How to Develop Online Courses

CDW•G’s virtual learning white paper lays out a concise course-development plan.

School districts should follow a step-by-step process for exploiting the potential of digital technologies as learning tools.

Determine objectives. As in traditional curriculum planning, the first step in developing a course for virtual learning is to determine the ultimate educational objectives and the skills students must master. Those skills will likely include critical thinking and learning to use technology to achieve educational goals.

Conceptualize the course. Once the overall course objectives have been determined, conceptualize the course in painstaking detail, keeping in mind the technologies available. The instructor or team developing the virtual-learning course defines specific objectives for each unit or session of the course and then matches those goals with an appropriate technology to help students achieve the objective.

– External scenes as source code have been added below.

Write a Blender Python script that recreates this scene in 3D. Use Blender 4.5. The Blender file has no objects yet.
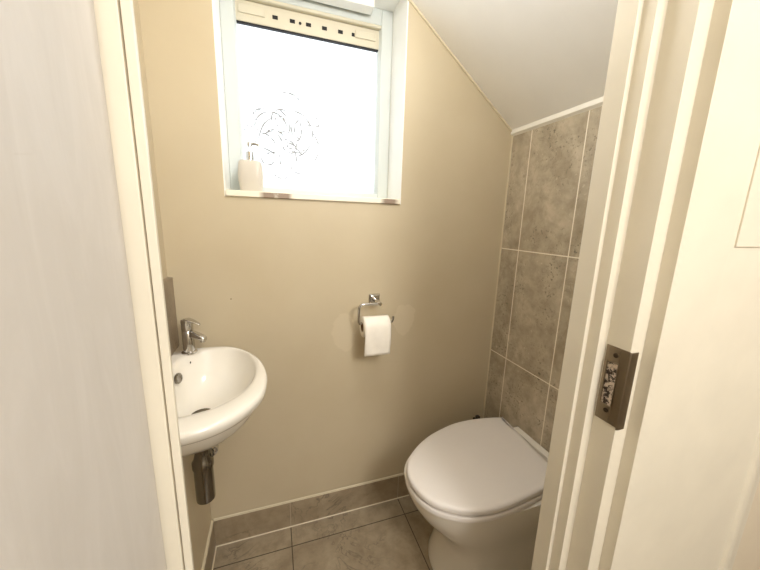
import bpy, bmesh, math, random
from mathutils import Vector, Matrix
random.seed(7)
SC = bpy.context.scene
COL = SC.collection

# ------------------------------------------------------------------ materials
def lin(r, g, b):
    f = lambda c: (c/255/12.92) if c/255 <= .04045 else ((c/255+.055)/1.055)**2.4
    return (f(r), f(g), f(b), 1)

class NT:
    def __init__(s, name):
        s.m = bpy.data.materials.new(name); s.m.use_nodes = True
        s.t = s.m.node_tree; s.n = s.t.nodes
        s.bsdf = s.n['Principled BSDF']; s.out = s.n['Material Output']
    def new(s, typ, **kw):
        n = s.n.new(typ)
        for k, v in kw.items(): setattr(n, k, v)
        return n
    def link(s, a, b): s.t.links.new(a, b)
    def put(s, sock, v):
        if hasattr(v, 'is_output'): s.link(v, sock)
        else: sock.default_value = v
    def math(s, op, a, b=0.0, clamp=False):
        n = s.new('ShaderNodeMath', operation=op, use_clamp=clamp)
        s.put(n.inputs[0], a); s.put(n.inputs[1], b); return n.outputs[0]
    def mix(s, f, a, b):
        n = s.new('ShaderNodeMix', data_type='RGBA')
        s.put(n.inputs[0], f); s.put(n.inputs[6], a); s.put(n.inputs[7], b); return n.outputs[2]
    def pos(s):
        g = s.new('ShaderNodeNewGeometry'); x = s.new('ShaderNodeSeparateXYZ')
        s.link(g.outputs['Position'], x.inputs[0]); return g.outputs['Position'], x.outputs
    def noise(s, vec, scale, detail=4, rough=.55, dist=0):
        n = s.new('ShaderNodeTexNoise'); s.link(vec, n.inputs['Vector'])
        n.inputs['Scale'].default_value = scale; n.inputs['Detail'].default_value = detail
        n.inputs['Roughness'].default_value = rough; n.inputs['Distortion'].default_value = dist
        return n.outputs['Fac']
    def ramp(s, f, a, b, ca=0.0, cb=1.0):
        n = s.new('ShaderNodeMapRange'); s.put(n.inputs[0], f)
        for i, v in enumerate((a, b, ca, cb)): n.inputs[i+1].default_value = v
        return n.outputs[0]
    def bump(s, h, strength, dist=.002):
        n = s.new('ShaderNodeBump'); n.inputs['Strength'].default_value = strength
        n.inputs['Distance'].default_value = dist; s.put(n.inputs['Height'], h)
        s.link(n.outputs[0], s.bsdf.inputs['Normal'])
    def base(s, c, rough=.5, **kw):
        s.put(s.bsdf.inputs['Base Color'], c); s.put(s.bsdf.inputs['Roughness'], rough)
        for k, v in kw.items(): s.put(s.bsdf.inputs[k.replace('_', ' ')], v)
        return s.m

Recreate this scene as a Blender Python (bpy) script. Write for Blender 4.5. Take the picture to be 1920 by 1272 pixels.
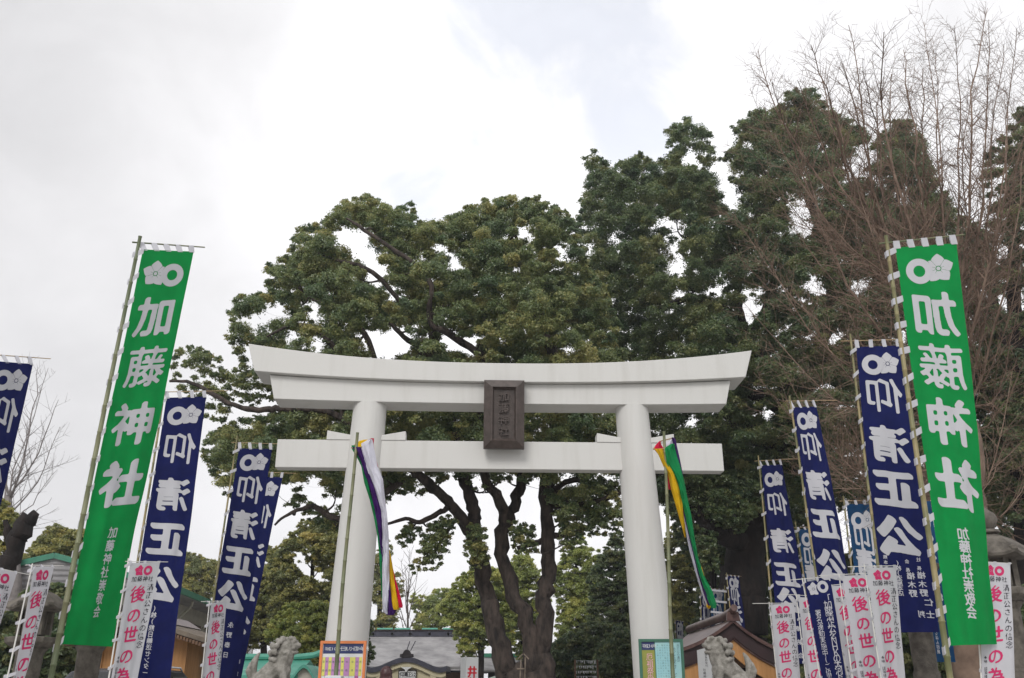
import bpy, bmesh, math, random
import numpy as np
from mathutils import Vector
for o in list(bpy.data.objects): bpy.data.objects.remove(o)
scene = bpy.context.scene
COL = scene.collection
rnd = random.Random(7)
R = math.radians

# ------------------------------------------------------------------ camera
F = 1711.0                      # focal length in photograph pixels (1920 wide)
PITCH = math.atan(.388)
CP, SP = math.cos(PITCH), math.sin(PITCH)
CAMH = 1.3
cam = bpy.data.cameras.new('camera'); camo = bpy.data.objects.new('camera', cam); COL.objects.link(camo)
cam.sensor_width = 36.0; cam.lens = 36.0 * F / 1920; cam.clip_end = 3000; cam.clip_start = .05
camo.location = (0, 0, CAMH); camo.rotation_euler = (math.pi / 2 + PITCH, 0, 0)
scene.camera = camo

# ------------------------------------------------------------------ sky, sun, exposure
SUN_EL, SUN_AZ = R(40), R(197)          # azimuth clockwise from +Y: behind the camera, to the left
w = bpy.data.worlds.new('World'); scene.world = w; w.use_nodes = True
nt = w.node_tree; nt.nodes.clear()
def N(tree, typ, **kw):
    n = tree.nodes.new(typ)
    for k, v in kw.items():
        if k in n.inputs.keys(): n.inputs[k].default_value = v
        else: setattr(n, k, v)
    return n
out = N(nt, 'ShaderNodeOutputWorld'); sky = N(nt, 'ShaderNodeTexSky', sky_type='NISHITA', sun_disc=False)
sky.sun_elevation = SUN_EL; sky.sun_rotation = SUN_AZ; sky.air_density = 1.0; sky.dust_density = .6
bsky = N(nt, 'ShaderNodeBackground'); bsky.inputs['Strength'].default_value = .15
nt.links.new(sky.outputs[0], bsky.inputs['Color'])
tc = N(nt, 'ShaderNodeTexCoord')
n1 = N(nt, 'ShaderNodeTexNoise', Scale=6.5, Detail=9.0, Roughness=.55); n1.inputs['Distortion'].default_value = .35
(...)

Create the course. Executing the concept means working through the course or learning management system to create (or gather), assemble and schedule all the elements of the virtual-learning experience. In addition to the academic subject matter, the course has to deliver logistical and housekeeping information, such as the syllabus, grading policies, and information about how the software works and how the student can get technical support.

Test the course. Ideally, testing the course should be a two-part process. The teacher or the designer, working with the IT staff, should go through the course and all related materials to make sure the technology works and that it presents the course as it was conceptualized. If possible, they should follow the testing with a pilot, in which a limited group of students and the teacher test the course as a real-life learning experience.

Go live and get feedback. A good virtual-learning course isn’t finished even after it goes live. Gathering feedback from students and teachers will help resolve problems and identify areas for improvement as the course evolves. Virtual courses should be tweaked once a year, and a major revision should take place every three years to keep the content and delivery fresh.